Jeremiah the Man of Faith

See the short video on The Fuel Cast, filmed at Torre Abbey ruins, Torquay.

JEREMIAH

Jeremiah is a towering figure in the Old Testament at the time of the 7th and 6th  centuries BC.

 

In many ways, he is the nearest a man can get to chasing after God’s own heart.

A phrase commonly associated with King David.

But without his particular “weaknesses.”

Jeremiah, called as a young boy, was different.

He is hesitant, courageous, outspoken, assertive, fragile, afraid and determined.

But above all he is empowered.

Empowered for ministry, or as God would call it (ch12):  “Running with the horses.”

 

For me this phrase is absolutely at the heart of mission and ministry.

Underneath the carpet in my study at church, I have written in big black letters, “Run with the horses”.

 

No one else but the carpet fitters and myself know it is there.

They must have read it but never said a word!

And it serves as a reminder of why I am where I am.

Jeremiah inspires me to this day.

He isn’t named personally in the famous Hebrews 11 faith chapter.

But his entire prophetic office is summoned:

 

32 And what more shall I say? For the time would fail me to tell of Gideon and Barak and Samson and Jephthah, also of David and Samuel and the prophets: 33 who through faith subdued kingdoms, worked righteousness, obtained promises, stopped the mouths of lions ……. 36 Still others suffered mockings and scourgings, yes, and of chains and imprisonment. 37 They were stoned, they were sawn in two, were tempted, were slain with the sword.

 

The Kingdom of God preaching always draws some, and repels others.

And Jeremiah was at the sharp end of what happens when people hate your ministry.

A ministry that witnessed the coming Babylonian invasion, and the subsequent destruction of the Jerusalem:  City and Temple in 586 BC.

 

The kings of Judah just would not listen or take Jeremiah seriously.

Jeremiah was resolute over four decades of this kind of resistance.

From During the reign of Josiah to the very end with Zedekiah.

 

No wonder Jesus said, “O Jerusalem, Jerusalem, the city that kills the prophets and stones those who are sent to it!

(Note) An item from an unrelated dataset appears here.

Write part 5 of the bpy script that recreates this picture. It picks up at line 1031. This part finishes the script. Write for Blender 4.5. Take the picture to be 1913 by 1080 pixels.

How often would I have gathered your children together as a hen gathers her brood under her wings, yet you were not willing!”

 

In Hebrews 11:10, in talking about Abraham, the unknown author tells us that, “…he was looking forward to the city that has foundations whose designer and builder is God.”

Jeremiah was told by God when he first called him that he too would be God’s builder – but more than that.

 

Jeremiah has been consecrated and appointed.

Yet stumbles and stutters over his words and ministry.  This makes him human.

He complains and argues with God.  This makes him honest.

He remains faithful to the task.  And this makes him empowered.

 

He is second only to Jesus in using illustrations and living them out.

Broken cisterns, wooden yokes, dirty pants, deceitful brooks, the potter and the clay; he even buys a field during the Babylonian siege.  I could go on and on.

His message is, however, totally ignored.

Jerusalem did fall to the Babylonians.  God’s covenant people were swept away.

It is a sober warning on how we measure success in ministry.
Jeremiah was faithful and Jerusalem fell.

 

He ignored the jingoism of the ruling elite who only wanted their prophets to say nice things to them.  Jeremiah interpreted his times as all true prophets do!

 

Jeremiah witnessed the destruction of his beloved Jerusalem.

His sorrow is captured in Lamentations:

“How lonely sits the city that was once full of people…”

 

In the end, Jeremiah was taken to Egypt where he died, as tradition has it, by stoning.

But his crowning glory was his vision of a coming New Covenant 31:31ff.

 

A covenant of the heart, where sins are atoned for; where people will truly know God.

And the great and repeated OT promise is fulfilled:  “I will be their God, and they shall be my people.”

 

Hebrews 11 is set up perfectly by the words at the end of ch10:  “But we are not of those who shrink back and are destroyed, but of those who have faith and preserve their souls.”

 

Jeremiah didn’t shrink back.

Jeremiah spoke in ancient times.

And he speaks today.

 

2 thoughts on “Jeremiah the Man of Faith

Add yours

  1. Thank you for your info on Jeremiah, I struggle to understand all the references but it is interesting.

    Now worrying what also might be written under carpets!